Des demi-pensionnaires privilégiés
Les garçons de ma génération étaient en grande partie demi-pensionnaires. C’est pour cela que j’ai bien connu le réfectoire de Janson qui n’avait rien à voir avec celui-ci. Et pourquoi étions-nous demi-pensionnaires ? Parce que nous mangions beaucoup mieux au lycée que chez nous ! Les parents qui n’arrivaient pas à satisfaire notre appétit, grand à cet âge-là, savaient bien qu’à Janson, il y avait tous les jours de la viande ou du poisson, ce qui était rarissime en France. Je me souviens dans le réfectoire d’un très grave incident. Nous avions tous les jours du poisson ou de la viande mais c’était dégueulasse ! Et un jour un élève a repoussé son assiette et a crié : « C’est dégoûtant » (on ne disait pas encore dégueulasse). Donc brouhaha, arrivée des surveillants… nous avions souvent des sardines salées, mais tellement salées que c’était immangeable. Alors, nous les faisions nager dans les grandes carafes d’eau ! Mais cette fois-là, nous avions dépassé les bornes ! Alors nous avons vu arriver le proviseur qui a demandé le silence et il a commencé son discours par : « Enfants ! vous avez au lycée Janson-de-Sailly une nourriture exceptionnelle, telle que peu de gens en ont à Paris. Vous êtes des privilégiés. Enfants ! je ne tolère pas ce qui vient de se passer ! » Et comme nous étions en 1941 ou en 1942, nous nous sommes tus, pas convaincus mais approbateurs !

Voilà ce qui se passait dans ce lycée… J’en ai gardé un très bon souvenir. Ma grande surprise lorsque je suis arrivé en 1941 était que nous n’avions classe que le matin. Pour quelle raison ? C’est que nous avions hérité de deux lycées de l’arrondissement dont les locaux étaient occupés par les Allemands. Ce qui fait que tout le monde était avec nous, nous avions des filles mais, malgré notre rêve insensé, elles n’étaient pas mêlées à nous. On se disait que les classes mixtes existaient, mais par pour nous. Alors nous nous contentions de regarder par la fenêtre les filles de loin et notre émotion montait peu à peu.

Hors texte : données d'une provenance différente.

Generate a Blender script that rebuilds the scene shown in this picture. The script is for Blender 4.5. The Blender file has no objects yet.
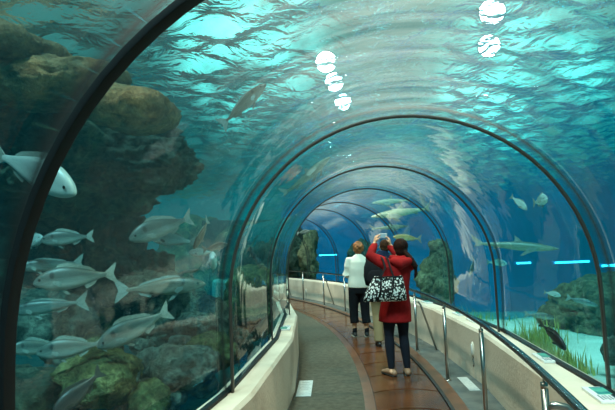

En philo, nous avions un professeur extraordinaire. Il s’appelait Salzi et c’était un personnage. J’ai su par la suite qu’il avait été un des premiers après la guerre à entretenir sa classe de l’existentialisme. Nous, il nous parlait de psychanalyse. Et je peux vous dire qu’il était le seul pendant la guerre à parler de psychanalyse. J’ai beaucoup apprécié Salzi et c’est le seul professeur que j’ai eu plaisir à revoir après la guerre. Je lui ai téléphoné pendant plusieurs années.

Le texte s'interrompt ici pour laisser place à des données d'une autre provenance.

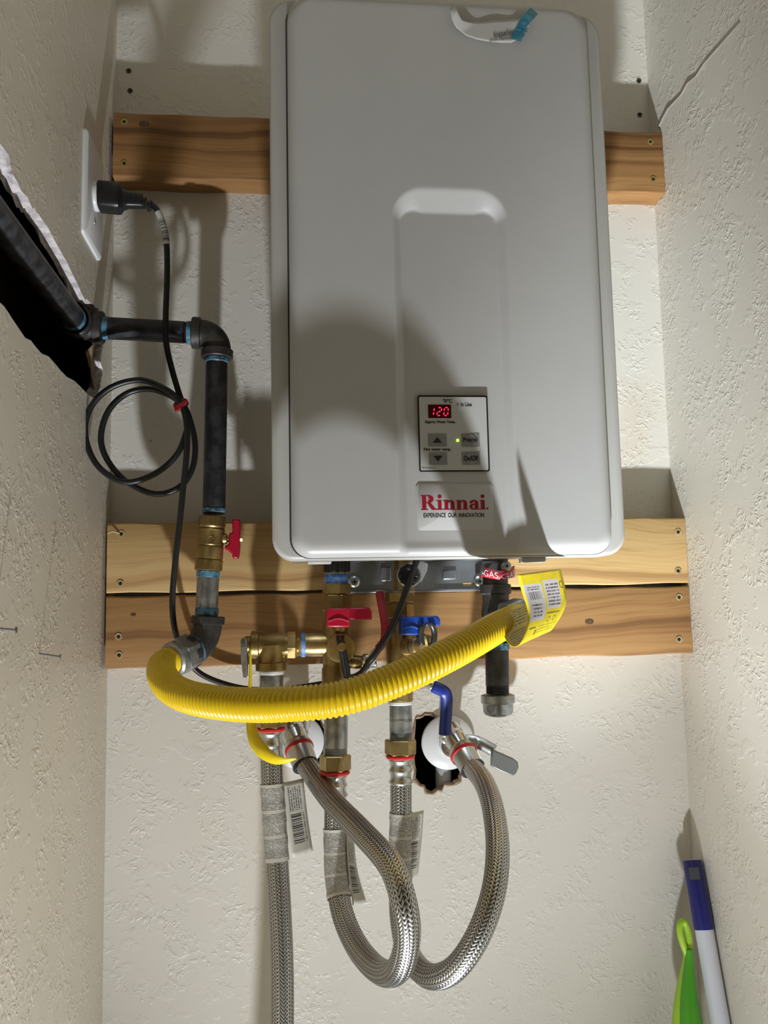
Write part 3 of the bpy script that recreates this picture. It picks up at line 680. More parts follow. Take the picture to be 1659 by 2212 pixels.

Itinéraire d’un dramaturge en herbe devenu journaliste
J’ai quitté ce lycée après la philo et ma vie a changé comme pour tout le monde. Je me suis inscrit en droit parce que mon père était avocat, bâtonnier du barreau de Lille. Il était donc nécessaire que je m’inscrive en droit, mais comme j’étais un passionné d’histoire, je m’étais inscrit en même temps à la Sorbonne en licence d'histoire. Et si nous n’avions pas été libérés en 1944, j’aurais peut-être continué… je serais peut-être comme mon frère docteur en droit et licencié ès lettres (car c’est lui le diplômé de la famille, ce n’est pas moi !). Mais il se trouve que, dévoré par la passion d’écrire dès l’âge de onze ans, je savais que j’écrirais, que ce serait mon métier. Et d’ailleurs, en dehors des cours de Janson, j’écrivais des… pièces de théâtre ! J’ai dû en écrire sept ou huit à Janson – elles existent, même si elles sont très mauvaises ! J’aimais l’histoire, c’est après que cela s’est mêlé avec l’écriture.

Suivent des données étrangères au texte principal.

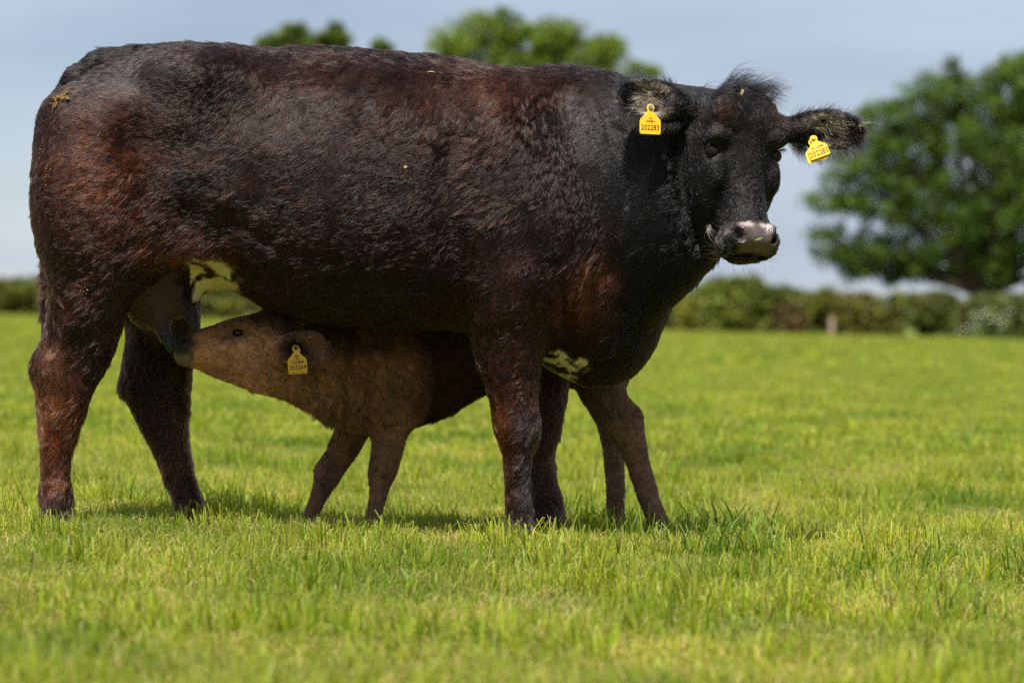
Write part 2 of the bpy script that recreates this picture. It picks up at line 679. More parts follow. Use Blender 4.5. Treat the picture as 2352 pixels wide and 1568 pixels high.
# ------------------------------------------------------------------ the cow
HEAD_Y = -0.42
H0 = P(1722, 345, HEAD_Y)                        # between the eyes, on the face
yaw, pitch, roll = math.radians(24), math.radians(13), math.radians(3)
h_f = np.array([math.sin(yaw), -math.cos(yaw), 0.0])
h_r = np.array([math.cos(yaw), math.sin(yaw), 0.0])      # towards the picture's right (the animal's left)
h_u = np.array([0.0, 0.0, 1.0])
h_f, h_u = h_f * math.cos(pitch) + h_u * math.sin(pitch), h_u * math.cos(pitch) - h_f * math.sin(pitch)
h_r, h_u = h_r * math.cos(roll) - h_u * math.sin(roll), h_u * math.cos(roll) + h_r * math.sin(roll)
HM = np.array([h_r, h_f, h_u])                   # rows: right, front, up


def HP(r, f, u):
    return H0 + r * h_r + f * h_f + u * h_u


EYE_R = HP(-0.100, -0.040, 0.0)
EYE_L = HP(0.100, -0.040, 0.0)


def ear_frame(base, tip, face):
    a = unit(np.array(tip) - np.array(base))
    n = unit(np.array(face, float) - a * (np.array(face, float) @ a))
    return a, n, np.cross(n, a)


EAR1 = (P(1582, 250, -0.33), P(1424, 212, -0.36), (-0.05, -1.0, 0.05))       # picture left
EAR2 = (P(1806, 296, -0.33), P(1978, 298, -0.40), (0.15, -1.0, -0.35))       # picture right


def put_ear(B, ear, half, k=0.02, thick=0.015):
    base, tip, face = ear
    a, n, b = ear_frame(base, tip, face)
    L = np.linalg.norm(np.array(tip) - np.array(base))
    c = np.array(base) + a * L * 0.55
    R = np.array([a, b, n])
    B.ell(c, (L * 0.50, half, half * 0.62), k, R)
    B.ell(c + n * half * 0.55 + a * 0.012, (L * 0.44, half * 0.78, half * 0.72), 0.012, R, 'cut')
    B.cone(np.array(base) - a * 0.02, np.array(base) + a * L * 0.25, half * 0.62, half * 0.5, 0.03)


def build_cow_mesh():
    B = Body((-1.48, -0.68, -0.12), (1.06, 0.50, 1.47), 0.012 if QUICK else 0.0068)
    rows = []
    for px, t, b, w, m in ((92, 300, 540, .06, 400), (112, 262, 630, .17, 390), (200, 170, 655, .255, 380), (320, 126, 655, .295, 365),
                           (450, 100, 640, .315, 370), (540, 104, 672, .325, 400), (620, 106, 712, .345, 420), (720, 101, 745, .365, 440), (850, 108, 756, .38, 450),
                           (1000, 124, 760, .375, 460), (1150, 145, 772, .34, 480), (1270, 153, 850, .295, 500), (1370, 168, 868, .24, 540),
                           (1460, 215, 836, .18, 560), (1525, 400, 745, .10, 600), (1552, 520, 690, .04, 610)):
        rows.append((X(px), 0.0, w, Z(t + 7), Z(b - 3), Z(m)))
    B.loft((0, 0, 0), ((1, 0, 0), (0, 1, 0), (0, 0, 1)), rows, 0.05, 2.35)
    # hooks, pins, shoulders, brisket
    B.ell(P(470, 172, -.21), (.14, .09, .07), .10)
    B.ell(P(470, 172, .21), (.14, .09, .07), .10)
    B.ell(P(150, 290, -.14), (.08, .08, .10), .08)
    B.ell(P(150, 290, .14), (.08, .08, .10), .08)
    for sg in (-1, 1):
        B.ell(P(1215, 520, .25 * sg), (.17, .10, .24), .10)
        B.ell(P(1130, 330, .20 * sg), (.13, .10, .18), .10)
        B.ell(P(1190, 640, .23 * sg), (.15, .09, .12), .07)
        B.ell(P(240, 450, .22 * sg), (.19, .12, .27), .08)
    B.ell(P(1385, 770, -.02), (.15, .15, .13), .08)
    B.ell(P(590, 235, -.41), (.12, .07, .09), .08, None, 'cut')
    B.ell(P(1062, 600, -.46), (.05, .09, .16), .06, None, 'cut')
    B.ell(P(370, 330, -.40), (.16, .08, .05), .07, None, 'cut')
    # legs
    B.leg([(250, 110, 380, -.13, .05), (400, 74, 430, -.17, .15), (500, 77, 435, -.185, .16), (580, 90, 415, -.19, .15), (640, 104, 365, -.19, .13), (700, 109, 305, -.19, .11),
           (760, 101, 282, -.185, .09), (810, 81, 266, -.18, .075), (850, 70, 249, -.18, .068), (900, 76, 220, -.18, .058), (960, 83, 197, -.18, .052),
           (1030, 86, 177, -.18, .046), (1090, 88, 168, -.18, .046), (1135, 86, 170, -.18, .052), (1175, 88, 170, -.18, .052), (1212, 82, 176, -.18, .058), (1250, 74, 190, -.18, .064)], .05)
    B.leg([(350, 110, 380, .15, .10), (500, 150, 440, .18, .15), (640, 230, 450, .20, .13), (700, 272, 462, .20, .11), (770, 284, 458, .20, .09), (850, 272, 449, .20, .075), (890, 269, 445, .20, .07),
           (930, 290, 440, .20, .06), (1000, 330, 434, .20, .052), (1060, 358, 444, .20, .048), (1110, 378, 458, .20, .05), (1150, 393, 474, .20, .052),
           (1200, 400, 484, .20, .058), (1238, 400, 500, .20, .062)], .05)
    B.leg([(560, 1020, 1290, -.20, .10), (660, 1042, 1280, -.215, .115), (720, 1057, 1259, -.215, .105), (770, 1077, 1253, -.21, .09), (820, 1093, 1248, -.205, .08),
           (870, 1107, 1243, -.20, .07), (930, 1123, 1240, -.20, .06), (980, 1131, 1245, -.20, .062), (1015, 1142, 1241, -.20, .056), (1050, 1153, 1226, -.20, .046),
           (1110, 1156, 1220, -.20, .043), (1155, 1154, 1226, -.20, .05), (1190, 1156, 1228, -.20, .05), (1228, 1152, 1234, -.20, .056), (1268, 1146, 1248, -.20, .064)], .05)
    B.leg([(650, 1090, 1350, .18, .10), (800, 1170, 1330, .18, .08), (880, 1190, 1312, .17, .07), (950, 1198, 1302, .17, .06), (1000, 1202, 1292, .17, .056), (1040, 1206, 1280, .17, .046),
           (1100, 1210, 1284, .17, .044), (1150, 1212, 1293, .17, .05), (1205, 1214, 1298, .17, .055), (1242, 1210, 1308, .17, .06)], .05)
    # hock points and knees
    B.ell(P(104, 848, -.18), (.032, .026, .045), .03)
    B.ell(P(300, 882, .20), (.032, .026, .045), .03)
    # neck, bending towards the camera
    e = unit([0.86, -0.51, 0.0])
    O = np.array([X(1300), 0.0, 0.0])
    nk = []
    for s, t, b, w, m, yy in ((-.02, 160, 800, .25, 430, 0), (.13, 168, 810, .215, 450, -.05), (.26, 184, 752, .175, 430, -.13), (.37, 196, 690, .15, 400, -.19), (.45, 202, 630, .13, 380, -.23), (.52, 215, 560, .11, 360, -.26), (.57, 260, 480, .06, 350, -.28)):
        nk.append((s, 0.0, w, Z(t, yy), Z(b, yy), Z(m, yy)))
    B.loft(O, (e, np.array([0.51, 0.86, 0]), (0, 0, 1)), nk, .07, 2.2)
    # head: skull and jaw, bridge of the nose, muzzle, brows, cheeks
    ax = (-h_u, h_r, h_f)
    B.loft(HP(0, 0, .175), ax, [(0, 0, .04, -.03, -.12, -.07), (.05, 0, .100, -.004, -.18, -.08), (.11, 0, .118, .0, -.22, -.09), (.18, 0, .117, -.014, -.25, -.11),
                                (.26, 0, .100, -.025, -.24, -.12), (.34, 0, .072, -.02, -.18, -.09), (.40, 0, .062, -.012, -.14, -.07), (.445, 0, .055, -.01, -.125, -.06), (.468, 0, .03, -.03, -.10, -.06)], .03, 2.5)
    B.loft(HP(0, 0, .02), ax, [(0, 0, .07, .0, -.08, -.04), (.08, 0, .055, .0, -.08, -.04), (.17, 0, .047, .006, -.08, -.035), (.24, 0, .05, .012, -.08, -.03), (.28, 0, .052, .01, -.08, -.03)], .03, 2.6)
    B.ell(HP(0, -.045, -.252), (.080, .060, .046), .03, HM)                       # muzzle
    B.ell(HP(-.055, -.058, -.262), (.034, .05, .038), .03, HM)                       # upper lips
    B.ell(HP(.055, -.058, -.262), (.034, .05, .038), .03, HM)
    B.ell(HP(0, -.085, -.285), (.042, .05, .022), .025, HM)                        # chin
    B.ell(HP(0, -.012, .115), (.098, .03, .07), .05, HM)                            # forehead
    B.ell(HP(0, -.055, .165), (.055, .045, .035), .04, HM)                          # poll
    for sg in (-1, 1):
        B.ell(HP(.092 * sg, -.022, .037), (.036, .030, .018), .03, HM)              # brow
        B.ell(HP(.082 * sg, -.135, -.075), (.034, .085, .085), .04, HM)             # cheek
        B.ell(HP(.088 * sg, -.045, -.055), (.024, .03, .05), .03, HM)              # cheek bone
        B.ell(HP(.119 * sg, -.022, .0), (.028, .028, .0135), .010, HM, 'cut')      # eye socket
        # nostrils, slanting in and down
        c = HP(.052 * sg, .006, -.248)
        ta = math.radians(-28 * sg)
        rr = np.array([math.cos(ta) * h_r + math.sin(ta) * h_u, h_f, -math.sin(ta) * h_r + math.cos(ta) * h_u])
        B.ell(c, (.021, .026, .031), .02, HM)
        B.ell(c + .010 * h_f + .005 * sg * h_r - .003 * h_u, (.0115, .034, .025), .008, rr, 'cut')
    # mouth line
    B.ell(HP(0, -.045, -.297), (.075, .05, .004), .006, HM, 'cut')
    put_ear(B, EAR1, .058)
    put_ear(B, EAR2, .056)
    # tail
    tp = [P(430, 142, .05), P(310, 138, .05), P(228, 153, .055), P(178, 186, .06), P(142, 236, .06), P(122, 320, .05), P(114, 480, .03), P(115, 640, .03), P(118, 800, .03)]
    B.chain(tp, [.045, .043, .041, .040, .036, .03, .026, .024, .03], .012)
    # udder
    B.ell(P(366, 660, .0), (.12, .13, .11), .05)
    B.ell(P(345, 690, -.07), (.075, .065, .085), .03)
    B.ell(P(408, 640, -.06), (.065, .065, .085), .03)
    B.ell(P(408, 645, .07), (.065, .065, .085), .03)
    B.ell(P(460, 625, .0), (.09, .10, .06), .05)
    B.chain([P(430, 690, -.09), P(440, 724, -.105), P(449, 756, -.11)], [.020, .015, .012], .02)
    B.chain([P(366, 735, -.10), P(380, 772, -.115), P(394, 804, -.12)], [.020, .015, .012], .02)
    # flank fold between thigh and belly
    B.ell(P(455, 560, -.235), (.09, .05, .06), .06)
    return B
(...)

La Libération a fait naître des journaux innombrables. Les journaux de l’Occupation avaient disparu. Les journalistes étaient tous interdits… les nouveaux journaux avaient donc besoin de nouveaux journalistes. Comment voulez-vous qu’un garçon qui a la passion d’écrire depuis l’âge de onze ans n’apporte pas d’articles à ces journaux ? Et ils ont été acceptés pour mon bonheur, mais pour le malheur de mes études juridiques.
Je me permettrai de citer un passage de l’à-propos de Sacha Guitry sur son court séjour à Janson-de-Sailly (huit jours), car Sacha Guitry avait fait beaucoup d’établissements… « treize en onze années » et ainsi de dire qu’il avait un avantage sur les autres élèves : « Ceux qui étaient des lycéens exemplaires, qui avaient commencé en sixième et fini en philo, n’ont qu’un seul repas par an d’anciens élèves, moi j’en ai treize ».
J’ai un souvenir de cet à-propos sur Janson (que d’ailleurs Jean Piat récitait à merveille) où Sacha Guitry dit : « Je suis l’exception qui confirme la règle, j’étais l’oison parmi les aigles. » Pardon mes chers condisciples, j’en étais un autre.